Und mit Blick auf das Testspiel am Abend gegen Polen kommentierte der FC St. Pauli: "Gerade mit Blick auf die deutsch-polnische Geschichte wäre der komplette Schriftzug 'Kein Fußball den Faschisten' eine klare Botschaft gewesen, die auch bei unseren polnischen Gästen auf positive Resonanz gestoßen wäre."

DFB-Elf kickt vor Spruch "Kein Fußball"

Zuvor war im Netz ein Sturm der Kritik über den DFB hereingebrochen. Rasend schnell verbreiteten sich Bilder vom Training der Nationalmannschaft am Millerntor - im Hintergrund die teilweise verhängte Parole. Lediglich "Kein Fußball" war noch zu lesen, "den Faschisten" wurde hinter einer grünen Plane versteckt.

Offenbar nahm der DFB die Kritik zunächst nicht sonderlich ernst. Gestern Abend äußerte sich der weltgrößte Fußballverband lediglich kurz via Twitter und verkündete, das Millerntor sei "neutralisiert" worden. Das bedeute, es sei von "frei von Werbung" und auch von "politischen Äußerungen".

"Sport ist nicht unpolitisch"

Eine Erklärung, die weitere Kritik nach sich zog.
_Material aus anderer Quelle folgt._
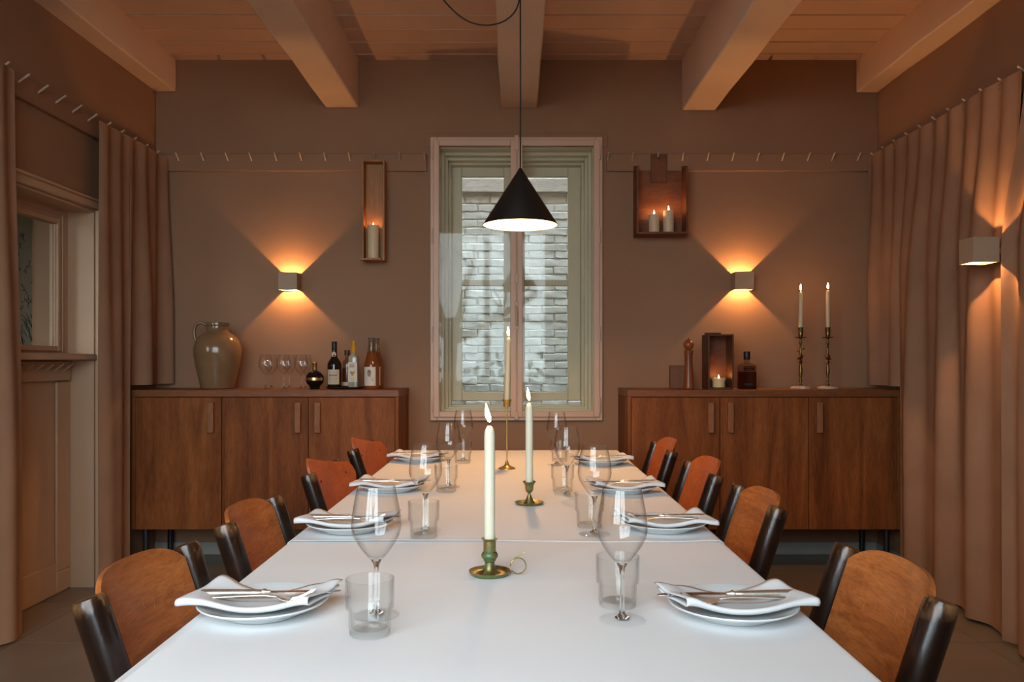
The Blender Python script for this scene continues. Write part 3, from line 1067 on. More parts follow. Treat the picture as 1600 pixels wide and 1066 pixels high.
def cloth(y0, y1, base, label, band, end_far, seed):
    """cloth over the table: flat top with faint creases, rounded over the long edges, short drop"""
    rd = random.Random(seed)
    x0, x1 = TX0 + 0.002, TX1 - 0.002
    r, drop = 0.010, 0.17
    # path across: left hem up, over, right hem down
    path = []
    for k in range(9):
        path.append((x0 - 0.003, base - r - drop + drop * k / 8, 'l'))
    for k in range(1, 5):
        a = PI - (PI / 2) * k / 5
        path.append((x0 + r + r * math.cos(a) - 0.001, base - r + r * math.sin(a), 'e'))
    n = 96
    for k in range(n + 1):
        path.append((lerp(x0 + r, x1 - r, k / n), base, 't'))
    for k in range(1, 5):
        a = PI / 2 - (PI / 2) * k / 5
        path.append((x1 - r + r * math.cos(a) + 0.001, base - r + r * math.sin(a), 'e'))
    for k in range(9):
        path.append((x1 + 0.003, base - r - drop * k / 8, 'r'))
    np_ = len(path) - 1
    ny_ = int((y1 - y0) / 0.0125)
    ph = [rd.uniform(0, 6) for _ in range(8)]

    def f(u, v):
        x, z, s = path[int(round(u * np_))]
        y = lerp(y0, y1, v)
        if s == 't':
            edge = min(1.0, min(x - x0, x1 - x) / 0.05)
            z += edge * 0.00055 * (math.sin(9 * x + 4 * y + ph[0]) + math.sin(-7 * x + 11 * y + ph[1]) + 0.6 * math.sin(23 * y + 3 * x + ph[2]) + 0.5 * math.sin(31 * x - 9 * y + ph[3]))
            for yc, h in band['y']:
                z += h * math.exp(-((y - yc - 0.004 * math.sin(5 * x)) / 0.007) ** 2)
            for xc, h in band['x']:
                z += h * math.exp(-((x - xc) / 0.006) ** 2)
            if 'fold' in band:
                xc = lerp(-0.497, -0.530, (y - 1.1) / 0.75)
                z -= 0.0012 * smooth01((xc - x) / 0.006 + 0.5) + 0.11 * max(0, xc - x)
        elif s in 'lr':
            q = (base - r - z) / drop
            w = (0.5 + 0.5 * math.sin(8.5 * y + ph[4])) * 0.010 + 0.006 * math.sin(19 * y + ph[5])
            x += (-1 if s == 'l' else 1) * (abs(w) * q + 0.006 * q)
        if s != 'l' and s != 'r' and end_far:
            # far corner of the cloth is slightly rounded
            d = y1 - y
            z -= 0.010 * (1 - min(1, d / 0.02)) ** 2
        return (x, y, z)

    o = MB().grid(f, np_, ny_).build('tablecloth', 'cloth', angle=180, solid=0.0012)
    return tag(o, label, 'tablecloth', 'white tablecloths on the long table')


far_cloth = cloth(1.962, TY1 + 0.002, TZ + 0.0016, 'white tablecloth over the far half of the long table', {'y': [(1.966, 0.0022), (2.56, 0.0014), (3.2, 0.0008)], 'x': [(-0.02, 0.0006)]}, True, 3)
# far end drop of that cloth belongs to it
MB().grid(lambda u, v: (lerp(TX0, TX1, u), TY1 + 0.004 + 0.01 * v * (1 + math.sin(11 * u)), TZ - 0.008 - 0.17 * v), 40, 6).build('end_drop', 'cloth', far_cloth, solid=0.0012, angle=180)
cloth(TY0 - 0.01, 2.06, TZ - 0.0008, 'white tablecloth over the near half of the long table, tucked under the other', {'y': [(1.62, 0.0007)], 'x': [(0.16, 0.0005)], 'fold': 1}, False, 8)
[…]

Die Grünen-Politikerin Claudia Roth erklärte, die Behauptung, Sport sei unpolitisch, "ist und bleibt absurd". Gerade der DFB habe in den vergangenen Jahren immer wieder gezeigt, welch gesellschaftspolitische Dimension der Fußball habe. "Deswegen ist es irritierend, wenn der DFB nun während des Trainings der Nationalmannschaft den Spruch 'Kein Fußball den Faschisten' mit genau dieser Begründung abhängen lässt - und das kurz vor dem Länderspiel gegen Polen, 75 Jahre nach Beginn des Zweiten Weltkriegs", so Roth.

Ähnlich äußerten sich viele Fans. Sie betonten, es sei gerade nicht unpolitisch, ein Statement gegen Faschismus zu verstecken. Viele antirassistische Fans und Ultras müssen sich zudem immer wieder vorhalten lassen, sie trügen die Politik ins Stadion, wenn sie sich gegen Rassismus in den Kurven engagieren - so als sei der vorhandene Rassismus unpolitisch.
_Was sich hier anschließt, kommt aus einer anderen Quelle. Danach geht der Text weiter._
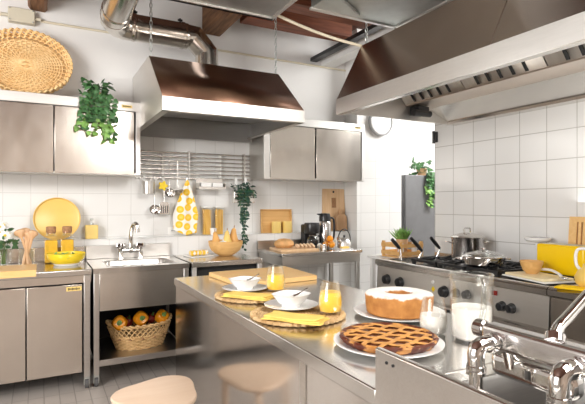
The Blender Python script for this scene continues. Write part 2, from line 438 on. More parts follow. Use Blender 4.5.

Versuch der Schadensbegrenzung

Beim DFB ist man nun offenkundig um Schadensbegrenzung bemüht, denn auch Journalisten aus Polen sind durch die Berichterstattung in Deutschland bereits auf den Vorgang aufmerksam geworden. Und so warb DFB-Pressesprecher Jens Grittner auf Twitter für Verständnis. Man müsse die Sache differenziert sehen, denn Fotos von deutschen Nationalspielern mit dem Schriftzug "für Faschisten" wollen auch niemand sehen.
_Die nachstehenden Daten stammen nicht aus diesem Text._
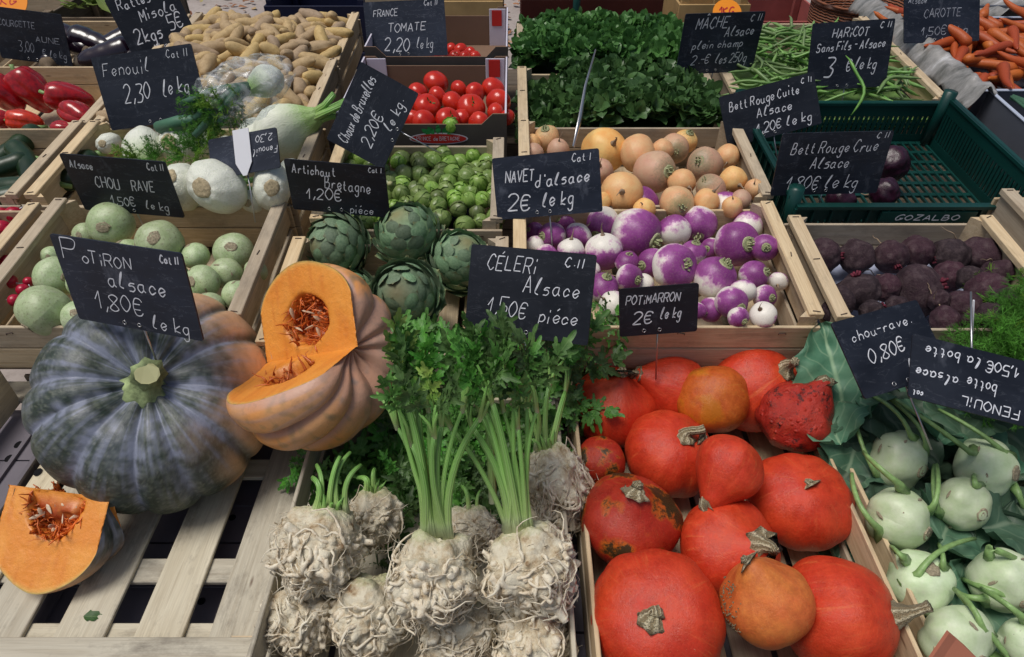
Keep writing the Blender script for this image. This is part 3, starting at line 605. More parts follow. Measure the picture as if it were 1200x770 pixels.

Damit machte der DFB die ganze Sache aber nicht besser, denn tatsächlich steht am Hamburger Millerntor "Kein Fußball den Faschisten", nicht "für Faschisten". Beim FC St. Pauli versteht man die Zurückhaltung des DFB ohnehin nicht: Zeichen gegen Faschismus zu setzen, gehöre seit Jahrzehnten zum Selbstverständnis des Vereins und seiner Fanszene. "Kein Fußball den Faschisten" stelle für St.Pauli "in diesem Zusammenhang keine politische Botschaft dar. Vielmehr verkörpern diese Worte eine Haltung und Werte, die gesellschaftlicher Konsens sein sollten und nicht nur am Millerntor gelebt werden sollten."

Während bei Twitter nun eine humorvolle Kampagne angelaufen ist, welche Dinge der DFB derzeit "neutralisiert" wird die Diskussion, wie politisch der Sport sein sollte und darf, vor der WM noch einmal an Fahrt gewinnen. Angesichts der Zustände in Brasilien möglicherweise nicht die schlechteste Debatte.